世の中には「悩む理由が価格なら買っておけ、買う理由が価格ならやめておけ」という買い物に関する俗諺がございます。で、正直に言います。マイクロエース(旧エルエス)の1/32オーナーズクラブは、僕にとって後者……つまり、安くて古くてスケールが小さいので「それだったら少し高くても新しくて作りやすくて大きいモデルのほうが自分にフィットするんじゃないかな」と思って避けてきたフシがあったんですよね。

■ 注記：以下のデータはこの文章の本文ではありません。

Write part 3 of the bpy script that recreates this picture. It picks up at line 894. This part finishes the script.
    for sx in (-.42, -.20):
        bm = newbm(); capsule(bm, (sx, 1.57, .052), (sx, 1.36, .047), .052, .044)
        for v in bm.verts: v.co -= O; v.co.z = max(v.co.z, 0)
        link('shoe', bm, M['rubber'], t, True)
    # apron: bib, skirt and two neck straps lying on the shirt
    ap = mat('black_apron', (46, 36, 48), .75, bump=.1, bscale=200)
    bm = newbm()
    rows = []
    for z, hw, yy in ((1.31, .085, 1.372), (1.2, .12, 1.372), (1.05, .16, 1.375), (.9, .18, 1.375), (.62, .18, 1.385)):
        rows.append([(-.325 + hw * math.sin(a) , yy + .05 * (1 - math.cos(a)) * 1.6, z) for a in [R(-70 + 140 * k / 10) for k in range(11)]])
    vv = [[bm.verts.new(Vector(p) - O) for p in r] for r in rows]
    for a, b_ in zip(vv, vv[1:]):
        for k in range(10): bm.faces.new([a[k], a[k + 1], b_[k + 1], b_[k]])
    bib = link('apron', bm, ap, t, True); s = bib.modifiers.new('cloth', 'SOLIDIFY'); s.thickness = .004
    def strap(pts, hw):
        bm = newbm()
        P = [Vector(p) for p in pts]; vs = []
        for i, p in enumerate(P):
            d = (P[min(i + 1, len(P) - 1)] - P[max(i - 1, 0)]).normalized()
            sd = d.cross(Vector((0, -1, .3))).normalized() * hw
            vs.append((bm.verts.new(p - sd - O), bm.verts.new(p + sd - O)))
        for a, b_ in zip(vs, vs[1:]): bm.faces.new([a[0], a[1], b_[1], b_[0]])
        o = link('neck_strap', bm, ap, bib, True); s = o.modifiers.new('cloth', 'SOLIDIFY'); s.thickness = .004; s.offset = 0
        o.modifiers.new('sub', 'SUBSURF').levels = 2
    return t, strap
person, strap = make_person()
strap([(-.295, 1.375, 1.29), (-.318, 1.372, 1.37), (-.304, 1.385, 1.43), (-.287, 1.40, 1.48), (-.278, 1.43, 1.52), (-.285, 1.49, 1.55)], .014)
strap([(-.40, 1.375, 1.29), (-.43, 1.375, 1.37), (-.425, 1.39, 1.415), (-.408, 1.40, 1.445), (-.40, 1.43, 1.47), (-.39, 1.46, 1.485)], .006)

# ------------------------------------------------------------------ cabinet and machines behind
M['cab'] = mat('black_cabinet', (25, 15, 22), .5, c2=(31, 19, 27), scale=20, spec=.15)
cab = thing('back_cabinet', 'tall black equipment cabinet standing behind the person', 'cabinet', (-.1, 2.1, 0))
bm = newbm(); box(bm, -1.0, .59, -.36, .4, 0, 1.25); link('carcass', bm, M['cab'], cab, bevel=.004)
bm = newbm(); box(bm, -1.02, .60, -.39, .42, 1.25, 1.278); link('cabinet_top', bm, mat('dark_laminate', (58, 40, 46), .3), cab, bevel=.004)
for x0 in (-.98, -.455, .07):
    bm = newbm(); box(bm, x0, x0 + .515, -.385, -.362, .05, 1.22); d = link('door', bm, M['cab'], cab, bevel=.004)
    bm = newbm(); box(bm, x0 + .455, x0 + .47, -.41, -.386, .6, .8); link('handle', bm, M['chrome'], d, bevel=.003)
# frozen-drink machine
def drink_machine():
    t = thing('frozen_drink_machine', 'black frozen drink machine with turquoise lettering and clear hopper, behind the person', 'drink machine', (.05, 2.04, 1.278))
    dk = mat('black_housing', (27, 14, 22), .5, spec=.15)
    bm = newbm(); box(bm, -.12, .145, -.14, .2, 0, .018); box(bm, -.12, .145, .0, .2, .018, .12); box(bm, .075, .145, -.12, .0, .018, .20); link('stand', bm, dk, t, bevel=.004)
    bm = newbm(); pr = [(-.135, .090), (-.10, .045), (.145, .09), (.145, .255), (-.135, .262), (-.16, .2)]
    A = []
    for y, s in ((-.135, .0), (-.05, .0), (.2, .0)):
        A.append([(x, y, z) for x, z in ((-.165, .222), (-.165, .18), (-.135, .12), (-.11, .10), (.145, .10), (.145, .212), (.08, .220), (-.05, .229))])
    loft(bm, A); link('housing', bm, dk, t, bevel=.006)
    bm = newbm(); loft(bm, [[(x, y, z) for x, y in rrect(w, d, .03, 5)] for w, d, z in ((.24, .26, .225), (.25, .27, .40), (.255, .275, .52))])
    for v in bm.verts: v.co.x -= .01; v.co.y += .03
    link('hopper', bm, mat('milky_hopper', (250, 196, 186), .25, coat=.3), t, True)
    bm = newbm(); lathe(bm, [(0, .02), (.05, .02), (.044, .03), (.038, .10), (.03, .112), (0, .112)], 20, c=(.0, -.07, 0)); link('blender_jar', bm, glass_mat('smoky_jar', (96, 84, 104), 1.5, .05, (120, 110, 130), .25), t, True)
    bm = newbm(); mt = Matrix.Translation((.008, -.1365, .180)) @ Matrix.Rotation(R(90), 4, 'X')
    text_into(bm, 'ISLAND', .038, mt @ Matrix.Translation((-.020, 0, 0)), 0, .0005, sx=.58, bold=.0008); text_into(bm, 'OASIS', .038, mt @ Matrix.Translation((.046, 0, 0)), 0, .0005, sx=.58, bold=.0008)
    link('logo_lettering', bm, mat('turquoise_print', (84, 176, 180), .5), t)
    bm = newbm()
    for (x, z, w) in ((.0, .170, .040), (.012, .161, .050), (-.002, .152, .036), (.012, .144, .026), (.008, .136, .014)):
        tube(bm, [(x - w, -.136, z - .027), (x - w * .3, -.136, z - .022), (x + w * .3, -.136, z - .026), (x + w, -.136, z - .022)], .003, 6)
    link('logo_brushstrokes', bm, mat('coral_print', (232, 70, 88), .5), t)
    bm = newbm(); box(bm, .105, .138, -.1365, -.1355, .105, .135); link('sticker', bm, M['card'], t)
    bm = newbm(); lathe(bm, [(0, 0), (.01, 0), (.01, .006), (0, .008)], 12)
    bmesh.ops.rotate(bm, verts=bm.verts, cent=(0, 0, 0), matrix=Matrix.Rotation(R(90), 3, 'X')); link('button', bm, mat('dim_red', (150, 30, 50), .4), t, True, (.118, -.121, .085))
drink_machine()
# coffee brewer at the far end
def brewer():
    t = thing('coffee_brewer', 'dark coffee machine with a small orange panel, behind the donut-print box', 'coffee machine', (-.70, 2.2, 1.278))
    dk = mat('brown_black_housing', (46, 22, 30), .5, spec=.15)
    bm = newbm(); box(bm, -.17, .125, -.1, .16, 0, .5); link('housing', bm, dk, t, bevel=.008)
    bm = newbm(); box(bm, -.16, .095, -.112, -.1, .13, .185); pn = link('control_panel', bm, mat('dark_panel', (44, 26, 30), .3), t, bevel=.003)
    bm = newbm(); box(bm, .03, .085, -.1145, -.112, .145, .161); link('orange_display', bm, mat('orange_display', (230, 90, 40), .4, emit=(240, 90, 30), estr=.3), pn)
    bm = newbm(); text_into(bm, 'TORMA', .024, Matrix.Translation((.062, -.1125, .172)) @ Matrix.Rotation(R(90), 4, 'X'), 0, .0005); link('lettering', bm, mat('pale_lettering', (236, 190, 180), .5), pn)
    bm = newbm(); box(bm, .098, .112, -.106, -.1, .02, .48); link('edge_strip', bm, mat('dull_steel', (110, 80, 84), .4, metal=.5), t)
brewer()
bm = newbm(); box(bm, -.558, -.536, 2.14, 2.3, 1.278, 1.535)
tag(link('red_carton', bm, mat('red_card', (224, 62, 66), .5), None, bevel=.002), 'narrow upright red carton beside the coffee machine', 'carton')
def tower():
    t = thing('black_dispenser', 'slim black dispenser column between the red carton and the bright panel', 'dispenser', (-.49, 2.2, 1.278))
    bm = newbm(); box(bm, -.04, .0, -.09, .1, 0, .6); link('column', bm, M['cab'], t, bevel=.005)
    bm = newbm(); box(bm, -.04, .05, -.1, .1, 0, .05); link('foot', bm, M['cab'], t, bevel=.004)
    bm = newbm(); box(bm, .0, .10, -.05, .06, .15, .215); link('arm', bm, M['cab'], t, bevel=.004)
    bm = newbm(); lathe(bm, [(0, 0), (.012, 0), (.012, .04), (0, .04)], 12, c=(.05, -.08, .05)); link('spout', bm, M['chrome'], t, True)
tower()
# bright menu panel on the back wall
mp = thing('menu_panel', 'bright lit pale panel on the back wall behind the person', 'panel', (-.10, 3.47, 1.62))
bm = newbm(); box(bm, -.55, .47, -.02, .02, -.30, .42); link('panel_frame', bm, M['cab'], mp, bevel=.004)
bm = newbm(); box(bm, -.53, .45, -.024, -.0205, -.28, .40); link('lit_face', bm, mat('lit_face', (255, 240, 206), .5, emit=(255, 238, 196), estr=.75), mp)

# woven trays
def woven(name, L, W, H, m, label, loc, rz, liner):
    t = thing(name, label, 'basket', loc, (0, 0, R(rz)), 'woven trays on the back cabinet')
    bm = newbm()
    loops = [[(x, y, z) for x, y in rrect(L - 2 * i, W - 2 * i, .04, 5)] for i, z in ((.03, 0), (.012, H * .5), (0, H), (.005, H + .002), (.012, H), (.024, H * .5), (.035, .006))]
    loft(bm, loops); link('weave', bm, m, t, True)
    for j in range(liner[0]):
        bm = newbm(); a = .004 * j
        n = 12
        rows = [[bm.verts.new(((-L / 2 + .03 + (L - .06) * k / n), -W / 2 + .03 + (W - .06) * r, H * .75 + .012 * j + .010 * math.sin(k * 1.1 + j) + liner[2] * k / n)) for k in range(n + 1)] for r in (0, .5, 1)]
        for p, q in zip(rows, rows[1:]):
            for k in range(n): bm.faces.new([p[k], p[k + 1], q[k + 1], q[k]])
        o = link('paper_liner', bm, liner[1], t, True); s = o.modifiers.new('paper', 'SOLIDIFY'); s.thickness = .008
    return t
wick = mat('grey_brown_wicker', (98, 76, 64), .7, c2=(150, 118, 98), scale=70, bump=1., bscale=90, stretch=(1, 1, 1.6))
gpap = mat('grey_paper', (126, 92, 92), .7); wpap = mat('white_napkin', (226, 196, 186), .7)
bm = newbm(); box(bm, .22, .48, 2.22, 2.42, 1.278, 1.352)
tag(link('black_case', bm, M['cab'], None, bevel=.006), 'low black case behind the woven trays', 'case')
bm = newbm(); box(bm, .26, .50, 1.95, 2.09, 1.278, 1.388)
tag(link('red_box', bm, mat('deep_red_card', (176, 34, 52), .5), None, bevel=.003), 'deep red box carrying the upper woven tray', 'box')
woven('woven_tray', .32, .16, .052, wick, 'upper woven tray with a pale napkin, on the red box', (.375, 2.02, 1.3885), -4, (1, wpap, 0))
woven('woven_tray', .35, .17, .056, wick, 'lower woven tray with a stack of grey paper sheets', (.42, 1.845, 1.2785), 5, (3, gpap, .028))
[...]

もちろん店頭には常時在庫されているし、プラモにあまり親しみのない人にもなんだか渋く映るラインナップ、そして何より破格の値段でオーナーズクラブは一定の存在感を放っていますから、僕もいくつか作ったことはあったのです。そのたびに「ああ、最新プラモよりもバリがうるさいな……」とか「窓ガラスが分厚くて野暮ったいな……」なんて心のなかで文句を言ってきました。
映画『トップガン マーヴェリック』からはいくつものメッセージを受け取ることができるわけですが、そのひとつに「パイロットにせよ飛行機にせよ、老兵にもチャンスが回ってきて、そこに強固な意志とスキルが合わされば思った以上の存在価値を見出すことができるんだよ」というものがあります。
なんでいま1/32のポルシェ911Sを組むのか。それは1/32のP-51Dマスタングの横に、ペニー・ベンジャミン(演:ジェニファー・コネリー)の愛車を置きたいから。ほかに選択肢はないし、これこそが最良の選択肢であるはずです。ハコの中からはシンプル至極なパーツ達。どこにも難しそうなところはないように見えます。
ただ、この少ないパーツたちが所定の位置にパリッと収まってくれるかどうかはまた別のお話。オリジナルの『トップガン』と同じだけの歳を重ねたポルシェのプラモデルをシャキッとまっすぐ走らせるには、なんともあやふやな取り付け位置を慎重に見定め、くたびれた金型と語り合う必要がある。それがなんだか嬉しいのは、間違いなく映画の影響でアドレナリンがドバドバ出ているからでしょう。
ボディは粒感があって輝きすぎないシルバーで塗るのが良さそうです。ちょうど手元にあったタミヤのマイカシルバーは金属粒子が白っぽく輝いて、ポルシェの雰囲気にマッチします。今日もサウンドトラックを再生しながら、軽快にエアブラシを走らせます。持ってない人はスプレー缶一本でOK。
36年、とびきりの脚光を浴びることもなく淡々と再販され続けてきたナローポルシェのプラモデルが、いまの僕には最高級の「興奮グッズ」としてここにあります。ずっとあたりまえにあったものなのに、ある日突然誰かの経験に応えて棚の一角からキラリと呼びかけてくる。古いプラモが新しい意味を纏って輝く瞬間って、なんともすばらしいものじゃありませんか。買う理由に悩まなくていい価格にも、最大限の敬意を込めて。